DIRECTIVE —
Set down all of the data exactly as it appears.
╭──
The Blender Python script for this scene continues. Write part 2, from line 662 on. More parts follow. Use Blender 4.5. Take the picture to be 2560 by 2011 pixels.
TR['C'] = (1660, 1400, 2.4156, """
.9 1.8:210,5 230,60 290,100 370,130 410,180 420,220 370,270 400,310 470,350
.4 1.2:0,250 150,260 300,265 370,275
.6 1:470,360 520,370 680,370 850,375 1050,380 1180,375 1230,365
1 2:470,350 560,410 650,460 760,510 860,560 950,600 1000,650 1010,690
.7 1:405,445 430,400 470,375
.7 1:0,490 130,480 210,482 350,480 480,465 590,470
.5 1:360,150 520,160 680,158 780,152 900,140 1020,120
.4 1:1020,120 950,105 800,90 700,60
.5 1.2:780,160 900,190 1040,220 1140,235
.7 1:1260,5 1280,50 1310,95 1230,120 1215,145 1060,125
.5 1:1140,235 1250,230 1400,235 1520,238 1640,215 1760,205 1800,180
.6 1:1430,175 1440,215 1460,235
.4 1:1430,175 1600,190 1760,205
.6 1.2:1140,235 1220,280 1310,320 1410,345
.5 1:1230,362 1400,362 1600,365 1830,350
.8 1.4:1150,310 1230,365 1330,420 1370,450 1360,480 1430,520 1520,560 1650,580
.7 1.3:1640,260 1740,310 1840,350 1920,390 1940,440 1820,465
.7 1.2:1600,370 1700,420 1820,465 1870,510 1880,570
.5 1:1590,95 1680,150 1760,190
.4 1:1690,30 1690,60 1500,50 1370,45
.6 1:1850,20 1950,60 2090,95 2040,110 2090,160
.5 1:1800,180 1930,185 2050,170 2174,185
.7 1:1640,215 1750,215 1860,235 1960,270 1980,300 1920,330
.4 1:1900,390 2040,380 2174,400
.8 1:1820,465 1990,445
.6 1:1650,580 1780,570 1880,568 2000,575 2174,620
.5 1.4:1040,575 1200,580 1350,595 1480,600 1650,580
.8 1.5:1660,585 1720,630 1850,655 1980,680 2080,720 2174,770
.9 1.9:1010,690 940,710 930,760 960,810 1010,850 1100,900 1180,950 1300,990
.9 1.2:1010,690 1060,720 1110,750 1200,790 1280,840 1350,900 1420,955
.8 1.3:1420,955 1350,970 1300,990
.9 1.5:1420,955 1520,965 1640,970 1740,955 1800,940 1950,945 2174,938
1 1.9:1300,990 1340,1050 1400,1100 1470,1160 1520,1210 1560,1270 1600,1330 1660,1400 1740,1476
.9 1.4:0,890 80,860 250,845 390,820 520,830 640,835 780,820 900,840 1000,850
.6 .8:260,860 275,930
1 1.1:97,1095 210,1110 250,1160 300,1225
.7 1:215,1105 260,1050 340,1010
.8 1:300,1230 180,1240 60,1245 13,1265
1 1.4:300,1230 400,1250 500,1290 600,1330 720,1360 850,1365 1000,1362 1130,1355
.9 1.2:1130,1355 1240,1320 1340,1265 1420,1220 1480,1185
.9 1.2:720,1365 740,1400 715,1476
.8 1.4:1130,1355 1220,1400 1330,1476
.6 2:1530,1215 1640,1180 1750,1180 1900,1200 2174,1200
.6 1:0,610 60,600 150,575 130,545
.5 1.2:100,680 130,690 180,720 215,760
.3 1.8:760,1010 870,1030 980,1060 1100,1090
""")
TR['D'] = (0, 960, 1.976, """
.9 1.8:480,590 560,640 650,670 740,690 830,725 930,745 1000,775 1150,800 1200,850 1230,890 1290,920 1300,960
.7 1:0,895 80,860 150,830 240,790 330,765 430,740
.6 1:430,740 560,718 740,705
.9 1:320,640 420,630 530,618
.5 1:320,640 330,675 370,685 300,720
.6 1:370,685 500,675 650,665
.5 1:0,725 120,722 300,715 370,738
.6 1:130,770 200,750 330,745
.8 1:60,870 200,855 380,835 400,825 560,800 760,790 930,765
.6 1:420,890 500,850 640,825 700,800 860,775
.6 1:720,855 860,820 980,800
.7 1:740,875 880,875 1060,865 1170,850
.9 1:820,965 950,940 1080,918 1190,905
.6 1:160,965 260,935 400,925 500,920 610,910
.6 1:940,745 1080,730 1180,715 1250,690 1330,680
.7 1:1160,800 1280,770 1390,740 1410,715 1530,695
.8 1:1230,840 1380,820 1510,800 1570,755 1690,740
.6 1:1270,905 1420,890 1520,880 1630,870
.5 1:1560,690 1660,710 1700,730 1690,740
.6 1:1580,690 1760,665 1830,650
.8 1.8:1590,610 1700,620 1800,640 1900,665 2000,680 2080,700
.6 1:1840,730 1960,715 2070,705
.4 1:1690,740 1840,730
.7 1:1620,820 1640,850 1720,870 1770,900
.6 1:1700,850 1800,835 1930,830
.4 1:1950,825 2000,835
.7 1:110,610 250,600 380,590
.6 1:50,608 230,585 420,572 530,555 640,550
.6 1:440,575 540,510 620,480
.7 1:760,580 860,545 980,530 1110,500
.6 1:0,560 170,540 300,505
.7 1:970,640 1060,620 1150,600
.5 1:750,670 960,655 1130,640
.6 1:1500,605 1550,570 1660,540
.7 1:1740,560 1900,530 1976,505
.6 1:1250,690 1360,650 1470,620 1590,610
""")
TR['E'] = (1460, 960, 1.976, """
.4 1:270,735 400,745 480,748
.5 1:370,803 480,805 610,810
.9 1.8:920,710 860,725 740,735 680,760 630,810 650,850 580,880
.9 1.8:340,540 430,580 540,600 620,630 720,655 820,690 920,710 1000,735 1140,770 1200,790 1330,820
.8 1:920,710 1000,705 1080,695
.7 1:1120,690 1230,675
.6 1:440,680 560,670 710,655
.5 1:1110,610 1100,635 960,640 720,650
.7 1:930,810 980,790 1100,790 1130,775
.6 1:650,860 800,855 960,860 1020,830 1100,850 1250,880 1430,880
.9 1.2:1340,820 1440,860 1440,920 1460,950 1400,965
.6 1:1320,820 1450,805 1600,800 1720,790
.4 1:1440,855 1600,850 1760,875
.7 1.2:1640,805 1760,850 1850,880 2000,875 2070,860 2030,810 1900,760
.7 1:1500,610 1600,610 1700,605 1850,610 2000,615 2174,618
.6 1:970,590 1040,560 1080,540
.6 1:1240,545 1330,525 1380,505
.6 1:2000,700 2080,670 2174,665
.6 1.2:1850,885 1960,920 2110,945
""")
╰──
EXPECTED ANSWER —
The Blender Python script for this scene continues. Write part 2, from line 662 on. More parts follow. Use Blender 4.5. Take the picture to be 2560 by 2011 pixels.
TR['C'] = (1660, 1400, 2.4156, """
.9 1.8:210,5 230,60 290,100 370,130 410,180 420,220 370,270 400,310 470,350
.4 1.2:0,250 150,260 300,265 370,275
.6 1:470,360 520,370 680,370 850,375 1050,380 1180,375 1230,365
1 2:470,350 560,410 650,460 760,510 860,560 950,600 1000,650 1010,690
.7 1:405,445 430,400 470,375
.7 1:0,490 130,480 210,482 350,480 480,465 590,470
.5 1:360,150 520,160 680,158 780,152 900,140 1020,120
.4 1:1020,120 950,105 800,90 700,60
.5 1.2:780,160 900,190 1040,220 1140,235
.7 1:1260,5 1280,50 1310,95 1230,120 1215,145 1060,125
.5 1:1140,235 1250,230 1400,235 1520,238 1640,215 1760,205 1800,180
.6 1:1430,175 1440,215 1460,235
.4 1:1430,175 1600,190 1760,205
.6 1.2:1140,235 1220,280 1310,320 1410,345
.5 1:1230,362 1400,362 1600,365 1830,350
.8 1.4:1150,310 1230,365 1330,420 1370,450 1360,480 1430,520 1520,560 1650,580
.7 1.3:1640,260 1740,310 1840,350 1920,390 1940,440 1820,465
.7 1.2:1600,370 1700,420 1820,465 1870,510 1880,570
.5 1:1590,95 1680,150 1760,190
.4 1:1690,30 1690,60 1500,50 1370,45
.6 1:1850,20 1950,60 2090,95 2040,110 2090,160
.5 1:1800,180 1930,185 2050,170 2174,185
.7 1:1640,215 1750,215 1860,235 1960,270 1980,300 1920,330
.4 1:1900,390 2040,380 2174,400
.8 1:1820,465 1990,445
.6 1:1650,580 1780,570 1880,568 2000,575 2174,620
.5 1.4:1040,575 1200,580 1350,595 1480,600 1650,580
.8 1.5:1660,585 1720,630 1850,655 1980,680 2080,720 2174,770
.9 1.9:1010,690 940,710 930,760 960,810 1010,850 1100,900 1180,950 1300,990
.9 1.2:1010,690 1060,720 1110,750 1200,790 1280,840 1350,900 1420,955
.8 1.3:1420,955 1350,970 1300,990
.9 1.5:1420,955 1520,965 1640,970 1740,955 1800,940 1950,945 2174,938
1 1.9:1300,990 1340,1050 1400,1100 1470,1160 1520,1210 1560,1270 1600,1330 1660,1400 1740,1476
.9 1.4:0,890 80,860 250,845 390,820 520,830 640,835 780,820 900,840 1000,850
.6 .8:260,860 275,930
1 1.1:97,1095 210,1110 250,1160 300,1225
.7 1:215,1105 260,1050 340,1010
.8 1:300,1230 180,1240 60,1245 13,1265
1 1.4:300,1230 400,1250 500,1290 600,1330 720,1360 850,1365 1000,1362 1130,1355
.9 1.2:1130,1355 1240,1320 1340,1265 1420,1220 1480,1185
.9 1.2:720,1365 740,1400 715,1476
.8 1.4:1130,1355 1220,1400 1330,1476
.6 2:1530,1215 1640,1180 1750,1180 1900,1200 2174,1200
.6 1:0,610 60,600 150,575 130,545
.5 1.2:100,680 130,690 180,720 215,760
.3 1.8:760,1010 870,1030 980,1060 1100,1090
""")
TR['D'] = (0, 960, 1.976, """
.9 1.8:480,590 560,640 650,670 740,690 830,725 930,745 1000,775 1150,800 1200,850 1230,890 1290,920 1300,960
.7 1:0,895 80,860 150,830 240,790 330,765 430,740
.6 1:430,740 560,718 740,705
.9 1:320,640 420,630 530,618
.5 1:320,640 330,675 370,685 300,720
.6 1:370,685 500,675 650,665
.5 1:0,725 120,722 300,715 370,738
.6 1:130,770 200,750 330,745
.8 1:60,870 200,855 380,835 400,825 560,800 760,790 930,765
.6 1:420,890 500,850 640,825 700,800 860,775
.6 1:720,855 860,820 980,800
.7 1:740,875 880,875 1060,865 1170,850
.9 1:820,965 950,940 1080,918 1190,905
.6 1:160,965 260,935 400,925 500,920 610,910
.6 1:940,745 1080,730 1180,715 1250,690 1330,680
.7 1:1160,800 1280,770 1390,740 1410,715 1530,695
.8 1:1230,840 1380,820 1510,800 1570,755 1690,740
.6 1:1270,905 1420,890 1520,880 1630,870
.5 1:1560,690 1660,710 1700,730 1690,740
.6 1:1580,690 1760,665 1830,650
.8 1.8:1590,610 1700,620 1800,640 1900,665 2000,680 2080,700
.6 1:1840,730 1960,715 2070,705
.4 1:1690,740 1840,730
.7 1:1620,820 1640,850 1720,870 1770,900
.6 1:1700,850 1800,835 1930,830
.4 1:1950,825 2000,835
.7 1:110,610 250,600 380,590
.6 1:50,608 230,585 420,572 530,555 640,550
.6 1:440,575 540,510 620,480
.7 1:760,580 860,545 980,530 1110,500
.6 1:0,560 170,540 300,505
.7 1:970,640 1060,620 1150,600
.5 1:750,670 960,655 1130,640
.6 1:1500,605 1550,570 1660,540
.7 1:1740,560 1900,530 1976,505
.6 1:1250,690 1360,650 1470,620 1590,610
""")
TR['E'] = (1460, 960, 1.976, """
.4 1:270,735 400,745 480,748
.5 1:370,803 480,805 610,810
.9 1.8:920,710 860,725 740,735 680,760 630,810 650,850 580,880
.9 1.8:340,540 430,580 540,600 620,630 720,655 820,690 920,710 1000,735 1140,770 1200,790 1330,820
.8 1:920,710 1000,705 1080,695
.7 1:1120,690 1230,675
.6 1:440,680 560,670 710,655
.5 1:1110,610 1100,635 960,640 720,650
.7 1:930,810 980,790 1100,790 1130,775
.6 1:650,860 800,855 960,860 1020,830 1100,850 1250,880 1430,880
.9 1.2:1340,820 1440,860 1440,920 1460,950 1400,965
.6 1:1320,820 1450,805 1600,800 1720,790
.4 1:1440,855 1600,850 1760,875
.7 1.2:1640,805 1760,850 1850,880 2000,875 2070,860 2030,810 1900,760
.7 1:1500,610 1600,610 1700,605 1850,610 2000,615 2174,618
.6 1:970,590 1040,560 1080,540
.6 1:1240,545 1330,525 1380,505
.6 1:2000,700 2080,670 2174,665
.6 1.2:1850,885 1960,920 2110,945
""")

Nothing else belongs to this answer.